With Space Futures Command on Pause, How Is USSF Working on New Partnerships?

RESTON, Va.—The Space Force may have stopped work on its Futures Command, but the service is still crafting future plans, to include a strategy for how it will work with international partners, a top official said.

RAF Air Marshal Paul Godfrey, currently serving in an exchange role as Assistant Chief of Space Operations for Future Concepts and Partnerships, teased some high-level details of the forthcoming strategy at the National Security Space Association’s Defense and Intelligence Space Conference. 

At prior conferences, Godfrey has spoken of his role in helping establish Space Futures Command, a new field command that was one of the Space Force’s signature efforts from the Department of the Air Force’s “re-optimization for Great Power Competition.” Progress on that reorganization has been paused while the department waits for new civilian leaders as part of President Donald Trump’s administration. 

On Feb. 11, Godfrey noted that his portfolio includes work “shaping futures,” but he was quick to note that “when I talk about shaping futures, I am not talking about standing up Futures Command.” 

Rather, Godfrey said his focus is on “driving the Space Force to think about allied, commercial, and partner in every capability, every operation, and every mission.” 

Space Futures Command was set to have a major role in that by studying new technologies and conducting wargaming and analysis—with allies and partners—to decide what capabilities the Space Force will need in years ahead. 

Even without the command for the time being, Godfrey outlined several ways the Space Force is trying to work more closely with international partners, chief among them a new International Partnerships Strategy set to be released “in the coming months.”

While declining to discuss specifics, Godfrey said the strategy will focus on integration “across the three elements of joint force development”: 

  • Force design, including work on long-term needs within the next five to 15 years 
  • Force development, including work to acquire and integrate new technologies within two to seven years 
  • Force employment, which includes generating and operating combat power within three years or less. 

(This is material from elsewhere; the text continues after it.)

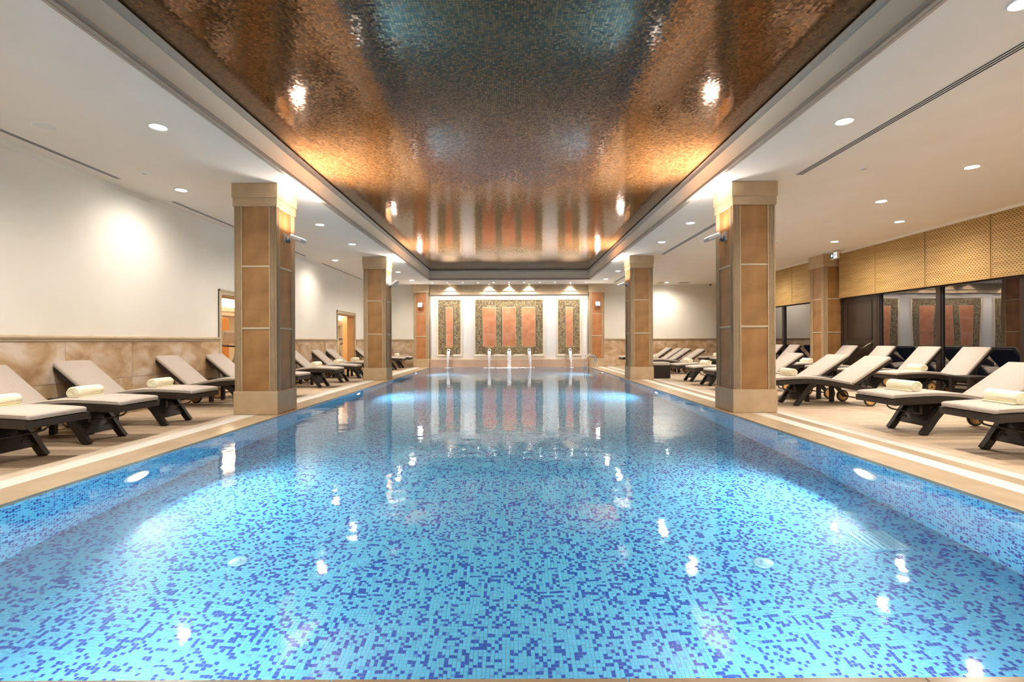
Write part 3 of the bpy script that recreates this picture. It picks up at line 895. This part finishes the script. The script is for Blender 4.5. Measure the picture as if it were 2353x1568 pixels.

In keeping with Chief of Space Operations Gen. B. Chance Saltzman’s idea that the Space Force must be prepared for continual “competitive endurance,” Godfrey said the strategy “won’t have a static end state, but will rather use three enduring goals”: 

  • Secure U.S. and allies’ collective interests in, from, and to space 
  • Interoperability and information sharing across classification levels 
  • Integration of allies and partners across every aspect of joint force development 

To get there, Godfrey added, the strategy “sets the conditions” for allies to be included in Space Force planning, to develop information standards, to increase information sharing, and to increase opportunities for countries to train and operate together. 

To achieve these goals, the strategy sets the conditions for allies and partners to be integrated into the Space Force’s planning and capability development, helps develop international standards, improves information sharing, and maximizes opportunities for allies and partners to train and conduct operations together. 

Pentagon leaders have said collaborating with other countries, as well as industry, is especially important for the Space Force given the service’s relatively small size and budget, but wide-ranging missions. To accomplish all that the joint force needs, they say, the Space Force needs to be efficient and leverage every partnership it can. On top of that, other nations are eager to build up their own space capabilities.  

Speaking later at the conference, the Space Force’s Chief Science Officer Stacie Williams reiterated that argument in advocating for research and development partnerships. 

“Partnering with international, we have opened up new markets, we share risk, we get to build capacity in our allied nations, and we also get access to unique capabilities,” she said. 

More immediately, Godfrey pointed to the Combined Space Operations (CSpO) initiative as a way that partnerships are growing by encouraging collaboration and cooperation among 10 different countries’ space operations. 

“We can use existing collaborations such as CSpO,” Godfrey said, noting that the initiative can help craft international standards and set measurable goals to quantify how the countries are actually working together. 

Williams also cited the CSpO as an avenue for more long-term cooperation and development through the service’s Space Strategic Technology Institute program, which funds academic research into complex operational problems. 

“I would like to see us do something with the SSTI, the international one, with the CSpO, maybe something that’s based on awareness because geographical diversity is important,” Williams suggested. “So I’m looking forward to expanding that.”

Yet just as Godfrey was limited in what he could say about Space Futures Command due to the reorganization pause, external factors could impact future international partnerships. When asked if the new strategy required more resources to implement, Godfrey demurred. 

“We are where we are at the moment in terms of resources,” he said, a reference to the Space Force’s relatively small budget that leaders say needs to be expanded. “I think this is about prioritization and process.”